How to pull one's own weight in a city on the rise

''Tulsa is a city on the rise,'' says Mayor James M. Inhofe, ''but I want to make it clear that our attitudes on people coming in are very strict. We expect people to carry their own weight.''

Actually, the city itself, like many others across the country, is having to learn to stand more on its own financially in the face of recent federal budget cuts. The cuts are seen as likely to affect the Tulsa's bus system more than its ''human services.'' But these are already strained as the city faces the social costs of its recent economic straits. The number of people on unemployment compensation is up nearly 300 percent this year over last.

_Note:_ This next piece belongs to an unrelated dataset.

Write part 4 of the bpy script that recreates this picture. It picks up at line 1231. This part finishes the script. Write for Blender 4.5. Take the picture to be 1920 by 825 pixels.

Over the past year, press reports that Tulsa was a relative oasis of low unemployment have drawn not only skilled job-seekers but vagrants and derelicts. Moreover, razing or renovation of old buildings downtown has put some local derelicts onto the street.

This is not to suggest that the city is in danger of being ''taken over'' by panhandlers. But it is clearly a concern on people's minds - an issue Mayor Inhofe raised himself at the very beginning of a recent interview.

''Other places put them in jail and feed them. That's not how we do it here.'' The Tulsa approach favors putting alcoholics into private programs like that of the San Antonio-based HOW Foundation, where the men earn their keep doing odd jobs until they are ready to rejoin society. ''Either they work hard or they are run out of town.'' The mayor declined to elaborate on how the second option works, other than to say, ''There's a mechanism.''

A less acute but more broad-ranging question may be how the city learns to pull more of its own weight in funding public transportation.

The cuts in human services aren't really the issue here, at least not this year, since the gaps are being bridged by a state budgetary surplus.

The federal cutbacks are now being felt here mostly by working poor women, say R.Lynn Rittenoure and Steve B. Steib of the University of Tulsa.

But transportation is being seen as a flashpoint issue. Appropriations have been cut back for the Urban Mass Transit Administration, which has been an important source of funding for Tulsa's bus system.

Sitting in his office, decorated with oil field scenes and a large color photograph of Ronald Reagan, Mayor Inhofe expresses confidence that the people of Tulsa will find a way to take up the slack. He cites the voters' approval in 1980 of a special limited 1 percent sales tax to finance capital improvements as an example of their willingness to shoulder burdens responsibly.

He notes that across the country, ''Bus service is 90 percent government subsidized,'' and that rubs the wrong way across his free-enterprise grain.

Raising fares would be one obvious way to bridge the gap, but of course there would be a point at which falloff in ridership would cancel the increase in revenues, he notes.

Earl J. Reeves, a University of Tulsa political scientist, explains that a proposed amendment to the state constitution that would have let cities form metropolitan transit districts financed from property taxes was narrowly defeated this year. It had been more roundly defeated earlier.

The commitment of Tulsa's leaders, in government and in business, to the development of the downtown and of close-in areas north and west of downtown means that public transportation - bus service - has a natural ''constituency'' with a lot more clout than one might expect in a relatively young Sunbelt city.